Sunday, September 2, 2012

Daily Kos Elections Polling Wrap: The Republicans hunt (in vain, thus far) for a red September

Normally, the Wrap takes Saturday and Sunday off, but with the Republican National Convention in the rearview mirror, we have a rare weekend edition of the Wrap to see what, if any, improvement we can see in the fortunes of the GOP ticket post-Tampa.

And, as has been the case for most of the past week, the answer is: little, if any.

Now, a caveat applies. Since the speeches come so late in the evening, there really has only one wholly post-convention day in the sampling, and that was last night. And with that outsized tracking sample that Gallup employs (seven days), we are still at a point where the slight majority of respondents were queried about their preferences before Ann Romney and Chris Christie took the stage.

That said, there is quite a bit of evidence that the convention did not yield an outsized bounce for the Republicans, and will come well short of the 11-point bounce Romney's own campaign was flogging a while back.

On to the numbers:

NATIONAL (Gallup Tracking): Obama d. Romney (47-46)

NATIONAL (Ipsos/Reuters Tracking): Obama d. Romney (44-43)

NATIONAL (Rasmussen Tracking): Romney d. Obama (47-44)

Thus, with three tracking polls, the current average is a Romney lead of 0.3 percentage points. On Tuesday, before the RNC began in earnest, these three tracking polls yielded an average which gave the president a lead of 1.0 percentage points.

Therefore, in the only apples-to-apples "bounce" comparison we can make, the bounce stands at 1.3 percentage points. That is, historically, a very weak bounce.

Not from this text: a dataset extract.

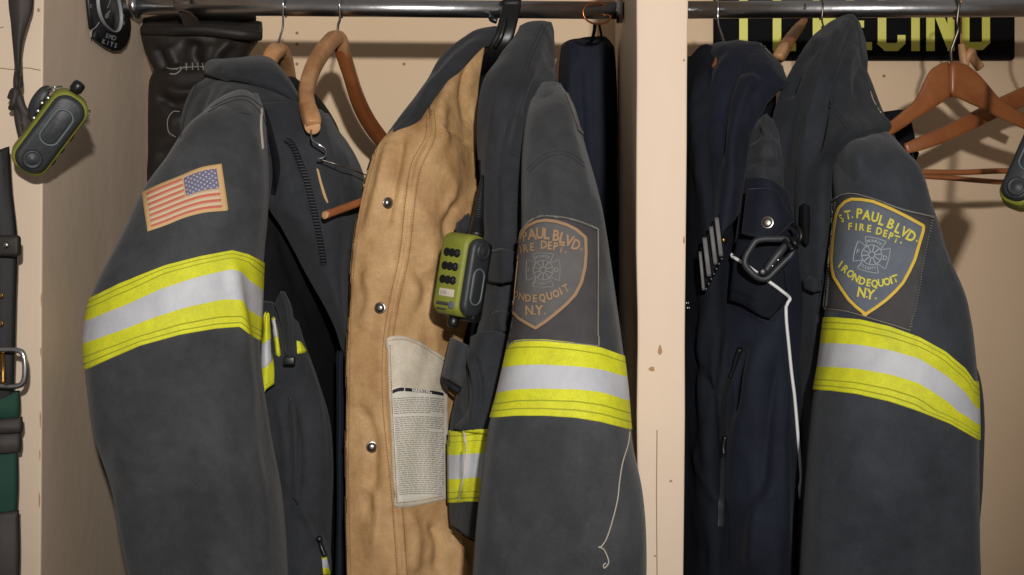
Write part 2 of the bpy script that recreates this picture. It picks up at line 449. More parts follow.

Also, given the trajectory of the data, it is somewhat hard to see how it will grow substantially. The momentum has been with Obama in the Ipsos/Reuters tracker over both of the last two days, as Romney has lost three points since Thursday's release. Gallup has been steady for three days, which hints that if there is any positive movement towards Romney in the last few days of polling, it has been quite muted. Only Rasmussen (perhaps predictably) is seeing real movement for Mitt Romney.

And if anyone needed any further reason to be skeptical of the House of Ras, look at what they released today:

After falling for two straight months, the number of Americans who consider themselves Republicans jumped nearly three points in August.

During August, 37.6% of Americans considered themselves Republicans. That's up from 34.9% in July  and 35.4% in June. It's also the largest number of Republicans ever recorded by Rasmussen Report since monthly tracking began in November 2002. The previous peak for the GOP was 37.3% in September 2004. See History of Party Trends.

(...)

The GOP now holds a partisan identification advantage of 4.3 percentage points. That's the largest advantage ever held by Republicans and the largest for either party since April 2010.

So, in summary, the House of Ras sees a likely electorate, in a presidential election year, of GOP +4. The only problem? Exit polls show that a presidential electorate with more Republicans than Democrats has not occurred in the past 35 years. Add that to a pretty formidable pile of reasons why it is pretty easy to accuse Rasmussen of having their thumbs (and forefinger, and middle finger) on the scale when they assess the state of American politics.